== Supplied data

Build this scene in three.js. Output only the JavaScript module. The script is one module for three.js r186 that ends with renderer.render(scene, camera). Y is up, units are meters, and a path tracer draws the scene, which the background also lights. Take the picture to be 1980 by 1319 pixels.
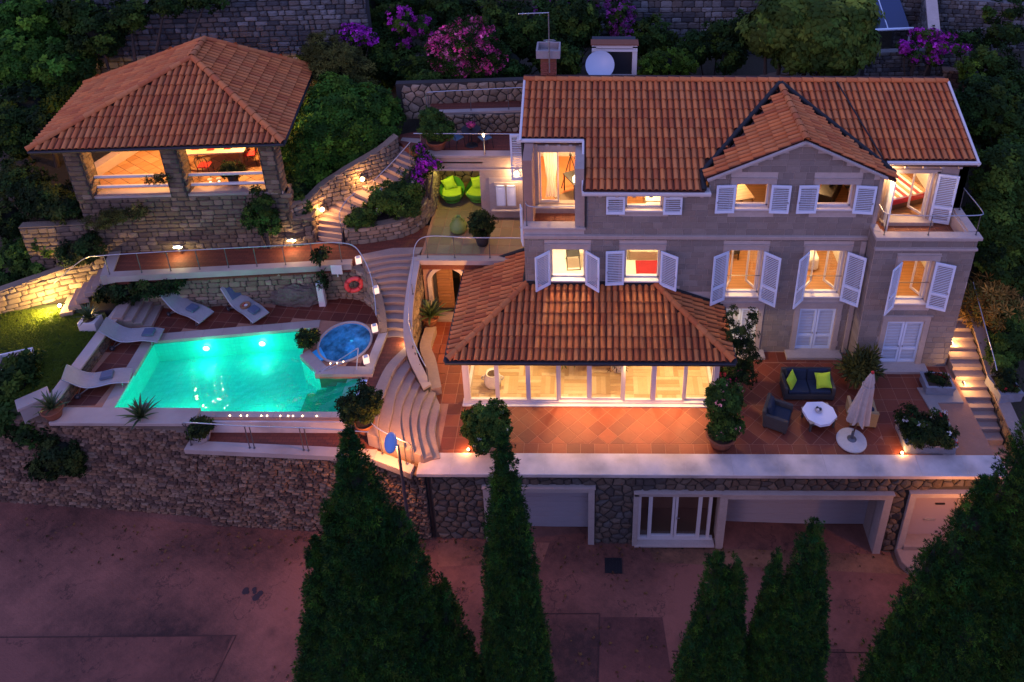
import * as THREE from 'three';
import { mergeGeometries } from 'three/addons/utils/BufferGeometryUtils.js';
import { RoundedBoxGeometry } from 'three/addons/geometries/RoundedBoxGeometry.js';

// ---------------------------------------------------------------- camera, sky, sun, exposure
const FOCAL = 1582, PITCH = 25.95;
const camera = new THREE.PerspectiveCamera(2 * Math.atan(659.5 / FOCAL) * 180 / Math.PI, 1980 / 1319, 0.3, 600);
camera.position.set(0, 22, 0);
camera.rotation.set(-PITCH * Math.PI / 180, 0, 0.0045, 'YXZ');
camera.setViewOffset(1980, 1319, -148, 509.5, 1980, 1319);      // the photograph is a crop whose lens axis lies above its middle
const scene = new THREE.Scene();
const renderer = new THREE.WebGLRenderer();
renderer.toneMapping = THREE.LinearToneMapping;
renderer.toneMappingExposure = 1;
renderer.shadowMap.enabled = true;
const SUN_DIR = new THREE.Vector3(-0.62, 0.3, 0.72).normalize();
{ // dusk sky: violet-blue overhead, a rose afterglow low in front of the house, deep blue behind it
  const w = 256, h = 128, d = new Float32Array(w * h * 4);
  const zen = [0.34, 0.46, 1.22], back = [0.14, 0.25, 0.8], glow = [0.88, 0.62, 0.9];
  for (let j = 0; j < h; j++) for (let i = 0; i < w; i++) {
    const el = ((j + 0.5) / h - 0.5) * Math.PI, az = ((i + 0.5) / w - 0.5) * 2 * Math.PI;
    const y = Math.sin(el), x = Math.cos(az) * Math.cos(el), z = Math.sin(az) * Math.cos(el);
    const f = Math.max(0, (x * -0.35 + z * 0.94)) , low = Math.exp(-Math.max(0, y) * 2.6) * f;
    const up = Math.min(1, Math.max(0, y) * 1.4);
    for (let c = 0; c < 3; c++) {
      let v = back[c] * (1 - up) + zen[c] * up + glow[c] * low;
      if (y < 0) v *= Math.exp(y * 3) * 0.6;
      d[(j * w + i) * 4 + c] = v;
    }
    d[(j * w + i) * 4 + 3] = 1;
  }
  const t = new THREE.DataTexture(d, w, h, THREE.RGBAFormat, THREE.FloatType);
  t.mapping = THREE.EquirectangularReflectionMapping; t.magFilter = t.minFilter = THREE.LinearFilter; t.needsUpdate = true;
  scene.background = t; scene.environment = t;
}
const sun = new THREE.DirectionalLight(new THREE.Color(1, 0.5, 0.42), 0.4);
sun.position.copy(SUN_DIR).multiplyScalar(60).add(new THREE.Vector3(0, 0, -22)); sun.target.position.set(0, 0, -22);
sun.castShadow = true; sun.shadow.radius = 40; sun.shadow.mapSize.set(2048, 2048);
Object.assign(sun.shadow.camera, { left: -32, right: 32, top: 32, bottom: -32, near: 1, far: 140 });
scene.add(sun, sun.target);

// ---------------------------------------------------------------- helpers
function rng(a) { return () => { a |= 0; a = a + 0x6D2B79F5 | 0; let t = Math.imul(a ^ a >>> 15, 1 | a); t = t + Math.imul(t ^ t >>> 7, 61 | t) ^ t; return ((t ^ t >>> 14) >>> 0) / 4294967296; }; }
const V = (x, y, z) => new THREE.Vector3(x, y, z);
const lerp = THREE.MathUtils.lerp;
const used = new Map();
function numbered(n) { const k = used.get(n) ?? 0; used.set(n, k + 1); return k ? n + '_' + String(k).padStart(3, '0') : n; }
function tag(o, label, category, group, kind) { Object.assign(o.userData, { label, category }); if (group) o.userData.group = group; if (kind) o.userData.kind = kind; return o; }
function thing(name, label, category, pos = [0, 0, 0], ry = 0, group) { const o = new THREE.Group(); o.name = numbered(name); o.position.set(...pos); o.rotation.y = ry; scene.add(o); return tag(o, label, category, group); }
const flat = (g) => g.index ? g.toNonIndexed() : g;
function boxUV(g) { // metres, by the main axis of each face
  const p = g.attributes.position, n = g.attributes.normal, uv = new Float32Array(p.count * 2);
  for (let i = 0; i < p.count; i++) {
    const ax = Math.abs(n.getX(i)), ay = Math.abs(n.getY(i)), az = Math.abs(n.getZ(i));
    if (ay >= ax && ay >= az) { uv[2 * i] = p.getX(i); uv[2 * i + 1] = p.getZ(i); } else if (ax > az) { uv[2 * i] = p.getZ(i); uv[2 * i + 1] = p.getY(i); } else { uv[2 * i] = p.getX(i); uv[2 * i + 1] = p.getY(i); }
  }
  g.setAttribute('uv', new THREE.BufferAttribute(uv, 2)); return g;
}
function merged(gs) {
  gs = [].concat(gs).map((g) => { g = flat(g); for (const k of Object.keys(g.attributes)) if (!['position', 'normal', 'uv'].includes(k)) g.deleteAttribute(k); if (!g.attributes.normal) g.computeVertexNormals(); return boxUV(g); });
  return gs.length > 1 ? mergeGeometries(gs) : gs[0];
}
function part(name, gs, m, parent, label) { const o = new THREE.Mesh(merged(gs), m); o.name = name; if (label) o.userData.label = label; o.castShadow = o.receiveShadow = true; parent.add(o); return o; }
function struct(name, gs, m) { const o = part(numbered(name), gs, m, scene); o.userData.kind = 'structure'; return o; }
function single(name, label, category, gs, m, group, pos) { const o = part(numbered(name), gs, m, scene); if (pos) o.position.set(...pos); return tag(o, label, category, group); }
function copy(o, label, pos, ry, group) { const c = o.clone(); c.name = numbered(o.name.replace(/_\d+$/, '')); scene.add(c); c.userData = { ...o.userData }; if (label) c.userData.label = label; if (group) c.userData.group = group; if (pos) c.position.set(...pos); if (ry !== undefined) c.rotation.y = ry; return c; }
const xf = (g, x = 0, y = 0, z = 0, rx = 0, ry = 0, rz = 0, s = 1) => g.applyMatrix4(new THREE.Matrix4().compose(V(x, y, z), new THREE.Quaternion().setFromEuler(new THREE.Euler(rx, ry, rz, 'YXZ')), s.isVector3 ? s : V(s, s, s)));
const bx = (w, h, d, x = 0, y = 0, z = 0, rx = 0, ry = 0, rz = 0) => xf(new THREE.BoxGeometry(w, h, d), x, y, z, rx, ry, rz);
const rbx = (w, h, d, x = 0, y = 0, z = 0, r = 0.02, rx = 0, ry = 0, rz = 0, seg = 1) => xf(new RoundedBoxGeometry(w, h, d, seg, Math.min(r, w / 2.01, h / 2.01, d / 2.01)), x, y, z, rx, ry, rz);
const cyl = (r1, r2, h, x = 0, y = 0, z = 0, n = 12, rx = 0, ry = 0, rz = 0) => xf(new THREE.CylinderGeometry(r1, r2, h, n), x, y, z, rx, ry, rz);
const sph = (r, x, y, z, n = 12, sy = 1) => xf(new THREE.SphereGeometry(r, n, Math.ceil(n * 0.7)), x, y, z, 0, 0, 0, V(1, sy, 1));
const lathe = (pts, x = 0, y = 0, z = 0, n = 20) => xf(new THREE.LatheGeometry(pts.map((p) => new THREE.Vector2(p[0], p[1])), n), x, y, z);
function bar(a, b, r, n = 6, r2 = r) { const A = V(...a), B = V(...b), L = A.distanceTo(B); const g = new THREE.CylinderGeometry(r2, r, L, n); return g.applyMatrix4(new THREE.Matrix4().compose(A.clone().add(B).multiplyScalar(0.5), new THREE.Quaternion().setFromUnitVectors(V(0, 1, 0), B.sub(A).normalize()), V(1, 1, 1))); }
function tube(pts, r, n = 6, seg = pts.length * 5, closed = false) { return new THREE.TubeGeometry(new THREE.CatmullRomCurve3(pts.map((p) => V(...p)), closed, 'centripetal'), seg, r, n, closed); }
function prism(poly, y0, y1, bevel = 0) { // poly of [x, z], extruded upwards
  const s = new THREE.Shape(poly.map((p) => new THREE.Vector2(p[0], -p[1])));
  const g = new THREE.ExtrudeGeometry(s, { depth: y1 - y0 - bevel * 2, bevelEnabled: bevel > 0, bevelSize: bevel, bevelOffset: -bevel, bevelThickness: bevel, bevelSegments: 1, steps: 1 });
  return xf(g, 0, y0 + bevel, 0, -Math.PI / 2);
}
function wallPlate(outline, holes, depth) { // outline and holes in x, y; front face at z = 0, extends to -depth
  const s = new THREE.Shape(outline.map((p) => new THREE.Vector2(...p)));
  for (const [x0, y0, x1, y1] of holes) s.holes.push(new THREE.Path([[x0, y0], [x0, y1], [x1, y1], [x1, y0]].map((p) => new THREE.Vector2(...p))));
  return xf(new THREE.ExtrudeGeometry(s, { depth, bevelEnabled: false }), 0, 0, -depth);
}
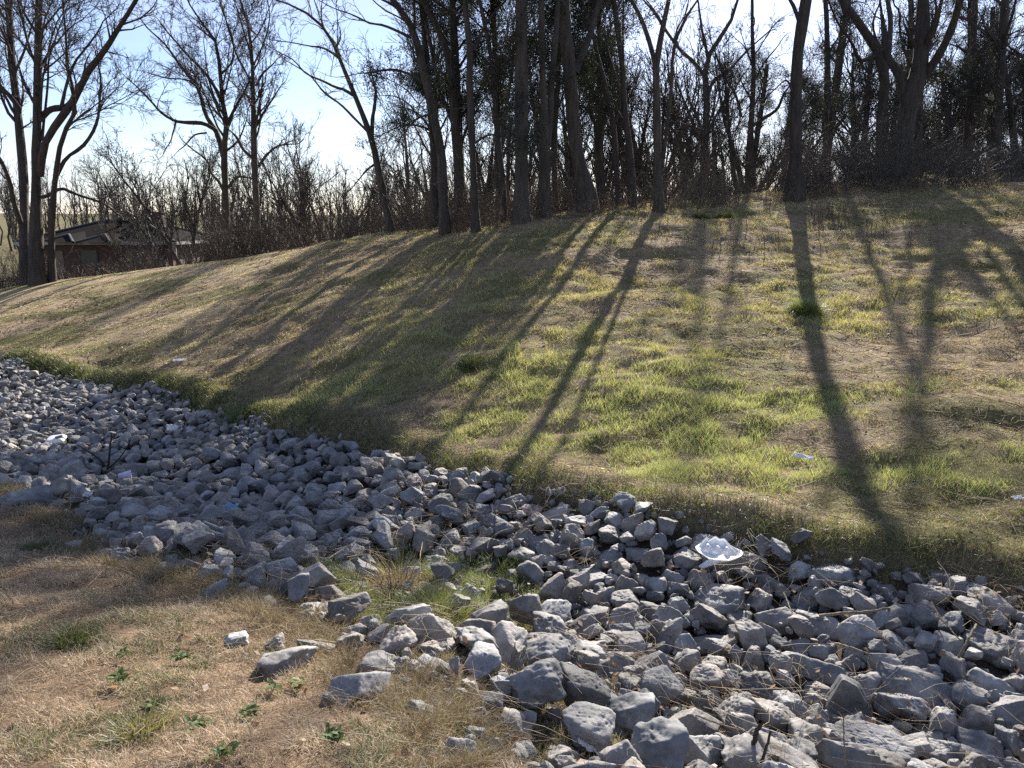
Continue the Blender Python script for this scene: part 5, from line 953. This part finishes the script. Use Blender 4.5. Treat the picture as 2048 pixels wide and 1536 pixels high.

====

**Exercise goal**
Return only those lines of the records that contain the string "pixels".

**Written answer**
Build this scene in three.js. Output only the JavaScript module. The script is one module for three.js r186 that ends with renderer.render(scene, camera). Y is up, units are meters, and a path tracer draws the scene, which the background also lights. Take the picture to be 1980 by 1319 pixels.
Continue the Blender Python script for this scene: part 5, from line 953. This part finishes the script. Use Blender 4.5. Treat the picture as 2048 pixels wide and 1536 pixels high.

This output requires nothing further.